# start of Recorded data
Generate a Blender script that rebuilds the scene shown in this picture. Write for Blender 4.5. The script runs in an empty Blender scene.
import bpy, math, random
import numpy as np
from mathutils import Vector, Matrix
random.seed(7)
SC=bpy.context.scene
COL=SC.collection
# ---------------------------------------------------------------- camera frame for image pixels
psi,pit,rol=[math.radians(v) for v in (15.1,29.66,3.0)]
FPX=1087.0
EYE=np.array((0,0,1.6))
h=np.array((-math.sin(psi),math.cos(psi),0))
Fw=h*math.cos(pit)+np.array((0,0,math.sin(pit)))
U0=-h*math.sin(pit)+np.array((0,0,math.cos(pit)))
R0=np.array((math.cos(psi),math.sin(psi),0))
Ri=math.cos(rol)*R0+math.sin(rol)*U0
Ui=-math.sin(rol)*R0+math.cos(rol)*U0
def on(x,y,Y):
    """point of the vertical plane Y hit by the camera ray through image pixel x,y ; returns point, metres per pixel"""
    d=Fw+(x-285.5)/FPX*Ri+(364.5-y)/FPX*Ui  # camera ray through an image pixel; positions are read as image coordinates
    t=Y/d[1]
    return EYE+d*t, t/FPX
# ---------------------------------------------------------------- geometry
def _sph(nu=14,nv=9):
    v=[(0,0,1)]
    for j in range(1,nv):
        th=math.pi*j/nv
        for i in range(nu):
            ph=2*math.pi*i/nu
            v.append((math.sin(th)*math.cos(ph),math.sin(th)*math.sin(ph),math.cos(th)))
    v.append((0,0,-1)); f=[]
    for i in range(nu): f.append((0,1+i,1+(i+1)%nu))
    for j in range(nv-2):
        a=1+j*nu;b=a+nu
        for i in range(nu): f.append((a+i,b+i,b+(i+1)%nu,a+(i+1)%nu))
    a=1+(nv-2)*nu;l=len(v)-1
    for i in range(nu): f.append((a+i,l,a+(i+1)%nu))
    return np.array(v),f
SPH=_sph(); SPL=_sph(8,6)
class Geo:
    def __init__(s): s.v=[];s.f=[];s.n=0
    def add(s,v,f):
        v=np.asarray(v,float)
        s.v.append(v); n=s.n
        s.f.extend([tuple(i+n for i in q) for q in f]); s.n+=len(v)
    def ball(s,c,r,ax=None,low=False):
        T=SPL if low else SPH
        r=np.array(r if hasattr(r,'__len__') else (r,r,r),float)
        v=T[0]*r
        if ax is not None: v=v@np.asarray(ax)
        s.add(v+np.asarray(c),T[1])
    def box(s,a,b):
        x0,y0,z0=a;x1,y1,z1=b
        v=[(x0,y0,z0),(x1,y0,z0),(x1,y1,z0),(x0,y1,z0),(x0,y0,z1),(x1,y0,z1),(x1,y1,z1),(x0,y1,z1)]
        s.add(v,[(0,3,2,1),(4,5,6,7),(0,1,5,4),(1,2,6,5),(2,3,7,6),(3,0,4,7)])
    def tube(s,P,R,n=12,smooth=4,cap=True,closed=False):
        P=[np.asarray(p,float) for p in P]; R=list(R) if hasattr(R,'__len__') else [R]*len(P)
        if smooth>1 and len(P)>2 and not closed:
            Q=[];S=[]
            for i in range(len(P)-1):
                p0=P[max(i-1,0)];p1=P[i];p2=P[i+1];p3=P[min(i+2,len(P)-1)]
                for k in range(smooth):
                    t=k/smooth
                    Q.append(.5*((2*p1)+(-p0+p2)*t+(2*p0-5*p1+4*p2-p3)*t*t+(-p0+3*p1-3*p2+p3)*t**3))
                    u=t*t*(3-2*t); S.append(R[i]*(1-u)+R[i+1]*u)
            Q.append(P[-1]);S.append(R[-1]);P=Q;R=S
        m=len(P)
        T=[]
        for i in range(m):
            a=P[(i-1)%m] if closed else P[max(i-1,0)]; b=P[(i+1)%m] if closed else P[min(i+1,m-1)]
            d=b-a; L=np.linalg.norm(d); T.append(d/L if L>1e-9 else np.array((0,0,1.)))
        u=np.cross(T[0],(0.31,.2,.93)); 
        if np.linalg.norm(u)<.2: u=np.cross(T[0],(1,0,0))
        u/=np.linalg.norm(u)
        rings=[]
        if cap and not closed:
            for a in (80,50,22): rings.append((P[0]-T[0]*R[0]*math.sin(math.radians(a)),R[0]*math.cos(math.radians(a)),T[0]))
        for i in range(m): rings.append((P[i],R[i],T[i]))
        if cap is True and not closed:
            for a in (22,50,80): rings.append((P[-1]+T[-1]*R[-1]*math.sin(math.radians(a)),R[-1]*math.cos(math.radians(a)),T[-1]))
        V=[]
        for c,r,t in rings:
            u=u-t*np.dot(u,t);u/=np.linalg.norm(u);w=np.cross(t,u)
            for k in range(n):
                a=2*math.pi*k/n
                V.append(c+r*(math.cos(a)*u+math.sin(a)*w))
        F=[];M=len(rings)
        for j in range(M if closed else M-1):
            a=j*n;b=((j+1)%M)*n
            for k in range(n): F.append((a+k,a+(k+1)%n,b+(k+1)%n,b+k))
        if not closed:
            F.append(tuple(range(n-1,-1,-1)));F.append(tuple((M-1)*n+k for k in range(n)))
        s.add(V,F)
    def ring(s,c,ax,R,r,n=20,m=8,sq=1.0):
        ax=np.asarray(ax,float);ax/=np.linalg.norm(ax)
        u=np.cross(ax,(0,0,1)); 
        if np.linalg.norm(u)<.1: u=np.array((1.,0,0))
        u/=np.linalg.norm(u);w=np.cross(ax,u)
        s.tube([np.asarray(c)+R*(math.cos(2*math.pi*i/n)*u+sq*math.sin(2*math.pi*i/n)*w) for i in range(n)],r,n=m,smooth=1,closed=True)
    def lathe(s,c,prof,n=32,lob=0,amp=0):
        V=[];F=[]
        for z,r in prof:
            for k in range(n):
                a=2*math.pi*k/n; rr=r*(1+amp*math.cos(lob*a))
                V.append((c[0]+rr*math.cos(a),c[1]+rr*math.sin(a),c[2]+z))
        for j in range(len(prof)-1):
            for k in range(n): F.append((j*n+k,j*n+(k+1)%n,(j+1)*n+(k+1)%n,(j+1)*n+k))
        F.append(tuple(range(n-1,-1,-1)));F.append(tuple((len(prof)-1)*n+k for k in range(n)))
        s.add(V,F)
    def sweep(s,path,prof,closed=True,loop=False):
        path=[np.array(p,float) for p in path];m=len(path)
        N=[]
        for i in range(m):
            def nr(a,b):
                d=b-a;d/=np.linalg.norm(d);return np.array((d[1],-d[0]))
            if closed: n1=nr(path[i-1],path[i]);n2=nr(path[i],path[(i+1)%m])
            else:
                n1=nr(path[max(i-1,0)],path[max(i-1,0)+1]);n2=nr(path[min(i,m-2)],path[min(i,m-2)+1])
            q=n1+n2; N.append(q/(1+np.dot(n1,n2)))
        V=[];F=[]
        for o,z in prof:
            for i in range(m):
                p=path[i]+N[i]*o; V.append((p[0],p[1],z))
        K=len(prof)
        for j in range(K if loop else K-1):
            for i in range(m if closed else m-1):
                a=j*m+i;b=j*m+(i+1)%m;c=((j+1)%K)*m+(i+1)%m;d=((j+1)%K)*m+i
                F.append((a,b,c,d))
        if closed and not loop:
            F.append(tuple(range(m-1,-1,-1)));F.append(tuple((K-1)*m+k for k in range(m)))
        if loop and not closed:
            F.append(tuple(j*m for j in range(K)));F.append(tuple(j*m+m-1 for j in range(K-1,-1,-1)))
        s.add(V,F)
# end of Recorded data
● **Requirements**
Extract the whole listing, character for character.

● **Response below**
Generate a Blender script that rebuilds the scene shown in this picture. Write for Blender 4.5. The script runs in an empty Blender scene.
import bpy, math, random
import numpy as np
from mathutils import Vector, Matrix
random.seed(7)
SC=bpy.context.scene
COL=SC.collection
# ---------------------------------------------------------------- camera frame for image pixels
psi,pit,rol=[math.radians(v) for v in (15.1,29.66,3.0)]
FPX=1087.0
EYE=np.array((0,0,1.6))
h=np.array((-math.sin(psi),math.cos(psi),0))
Fw=h*math.cos(pit)+np.array((0,0,math.sin(pit)))
U0=-h*math.sin(pit)+np.array((0,0,math.cos(pit)))
R0=np.array((math.cos(psi),math.sin(psi),0))
Ri=math.cos(rol)*R0+math.sin(rol)*U0
Ui=-math.sin(rol)*R0+math.cos(rol)*U0
def on(x,y,Y):
    """point of the vertical plane Y hit by the camera ray through image pixel x,y ; returns point, metres per pixel"""
    d=Fw+(x-285.5)/FPX*Ri+(364.5-y)/FPX*Ui  # camera ray through an image pixel; positions are read as image coordinates
    t=Y/d[1]
    return EYE+d*t, t/FPX
# ---------------------------------------------------------------- geometry
def _sph(nu=14,nv=9):
    v=[(0,0,1)]
    for j in range(1,nv):
        th=math.pi*j/nv
        for i in range(nu):
            ph=2*math.pi*i/nu
            v.append((math.sin(th)*math.cos(ph),math.sin(th)*math.sin(ph),math.cos(th)))
    v.append((0,0,-1)); f=[]
    for i in range(nu): f.append((0,1+i,1+(i+1)%nu))
    for j in range(nv-2):
        a=1+j*nu;b=a+nu
        for i in range(nu): f.append((a+i,b+i,b+(i+1)%nu,a+(i+1)%nu))
    a=1+(nv-2)*nu;l=len(v)-1
    for i in range(nu): f.append((a+i,l,a+(i+1)%nu))
    return np.array(v),f
SPH=_sph(); SPL=_sph(8,6)
class Geo:
    def __init__(s): s.v=[];s.f=[];s.n=0
    def add(s,v,f):
        v=np.asarray(v,float)
        s.v.append(v); n=s.n
        s.f.extend([tuple(i+n for i in q) for q in f]); s.n+=len(v)
    def ball(s,c,r,ax=None,low=False):
        T=SPL if low else SPH
        r=np.array(r if hasattr(r,'__len__') else (r,r,r),float)
        v=T[0]*r
        if ax is not None: v=v@np.asarray(ax)
        s.add(v+np.asarray(c),T[1])
    def box(s,a,b):
        x0,y0,z0=a;x1,y1,z1=b
        v=[(x0,y0,z0),(x1,y0,z0),(x1,y1,z0),(x0,y1,z0),(x0,y0,z1),(x1,y0,z1),(x1,y1,z1),(x0,y1,z1)]
        s.add(v,[(0,3,2,1),(4,5,6,7),(0,1,5,4),(1,2,6,5),(2,3,7,6),(3,0,4,7)])
    def tube(s,P,R,n=12,smooth=4,cap=True,closed=False):
        P=[np.asarray(p,float) for p in P]; R=list(R) if hasattr(R,'__len__') else [R]*len(P)
        if smooth>1 and len(P)>2 and not closed:
            Q=[];S=[]
            for i in range(len(P)-1):
                p0=P[max(i-1,0)];p1=P[i];p2=P[i+1];p3=P[min(i+2,len(P)-1)]
                for k in range(smooth):
                    t=k/smooth
                    Q.append(.5*((2*p1)+(-p0+p2)*t+(2*p0-5*p1+4*p2-p3)*t*t+(-p0+3*p1-3*p2+p3)*t**3))
                    u=t*t*(3-2*t); S.append(R[i]*(1-u)+R[i+1]*u)
            Q.append(P[-1]);S.append(R[-1]);P=Q;R=S
        m=len(P)
        T=[]
        for i in range(m):
            a=P[(i-1)%m] if closed else P[max(i-1,0)]; b=P[(i+1)%m] if closed else P[min(i+1,m-1)]
            d=b-a; L=np.linalg.norm(d); T.append(d/L if L>1e-9 else np.array((0,0,1.)))
        u=np.cross(T[0],(0.31,.2,.93)); 
        if np.linalg.norm(u)<.2: u=np.cross(T[0],(1,0,0))
        u/=np.linalg.norm(u)
        rings=[]
        if cap and not closed:
            for a in (80,50,22): rings.append((P[0]-T[0]*R[0]*math.sin(math.radians(a)),R[0]*math.cos(math.radians(a)),T[0]))
        for i in range(m): rings.append((P[i],R[i],T[i]))
        if cap is True and not closed:
            for a in (22,50,80): rings.append((P[-1]+T[-1]*R[-1]*math.sin(math.radians(a)),R[-1]*math.cos(math.radians(a)),T[-1]))
        V=[]
        for c,r,t in rings:
            u=u-t*np.dot(u,t);u/=np.linalg.norm(u);w=np.cross(t,u)
            for k in range(n):
                a=2*math.pi*k/n
                V.append(c+r*(math.cos(a)*u+math.sin(a)*w))
        F=[];M=len(rings)
        for j in range(M if closed else M-1):
            a=j*n;b=((j+1)%M)*n
            for k in range(n): F.append((a+k,a+(k+1)%n,b+(k+1)%n,b+k))
        if not closed:
            F.append(tuple(range(n-1,-1,-1)));F.append(tuple((M-1)*n+k for k in range(n)))
        s.add(V,F)
    def ring(s,c,ax,R,r,n=20,m=8,sq=1.0):
        ax=np.asarray(ax,float);ax/=np.linalg.norm(ax)
        u=np.cross(ax,(0,0,1)); 
        if np.linalg.norm(u)<.1: u=np.array((1.,0,0))
        u/=np.linalg.norm(u);w=np.cross(ax,u)
        s.tube([np.asarray(c)+R*(math.cos(2*math.pi*i/n)*u+sq*math.sin(2*math.pi*i/n)*w) for i in range(n)],r,n=m,smooth=1,closed=True)
    def lathe(s,c,prof,n=32,lob=0,amp=0):
        V=[];F=[]
        for z,r in prof:
            for k in range(n):
                a=2*math.pi*k/n; rr=r*(1+amp*math.cos(lob*a))
                V.append((c[0]+rr*math.cos(a),c[1]+rr*math.sin(a),c[2]+z))
        for j in range(len(prof)-1):
            for k in range(n): F.append((j*n+k,j*n+(k+1)%n,(j+1)*n+(k+1)%n,(j+1)*n+k))
        F.append(tuple(range(n-1,-1,-1)));F.append(tuple((len(prof)-1)*n+k for k in range(n)))
        s.add(V,F)
    def sweep(s,path,prof,closed=True,loop=False):
        path=[np.array(p,float) for p in path];m=len(path)
        N=[]
        for i in range(m):
            def nr(a,b):
                d=b-a;d/=np.linalg.norm(d);return np.array((d[1],-d[0]))
            if closed: n1=nr(path[i-1],path[i]);n2=nr(path[i],path[(i+1)%m])
            else:
                n1=nr(path[max(i-1,0)],path[max(i-1,0)+1]);n2=nr(path[min(i,m-2)],path[min(i,m-2)+1])
            q=n1+n2; N.append(q/(1+np.dot(n1,n2)))
        V=[];F=[]
        for o,z in prof:
            for i in range(m):
                p=path[i]+N[i]*o; V.append((p[0],p[1],z))
        K=len(prof)
        for j in range(K if loop else K-1):
            for i in range(m if closed else m-1):
                a=j*m+i;b=j*m+(i+1)%m;c=((j+1)%K)*m+(i+1)%m;d=((j+1)%K)*m+i
                F.append((a,b,c,d))
        if closed and not loop:
            F.append(tuple(range(m-1,-1,-1)));F.append(tuple((K-1)*m+k for k in range(m)))
        if loop and not closed:
            F.append(tuple(j*m for j in range(K)));F.append(tuple(j*m+m-1 for j in range(K-1,-1,-1)))
        s.add(V,F)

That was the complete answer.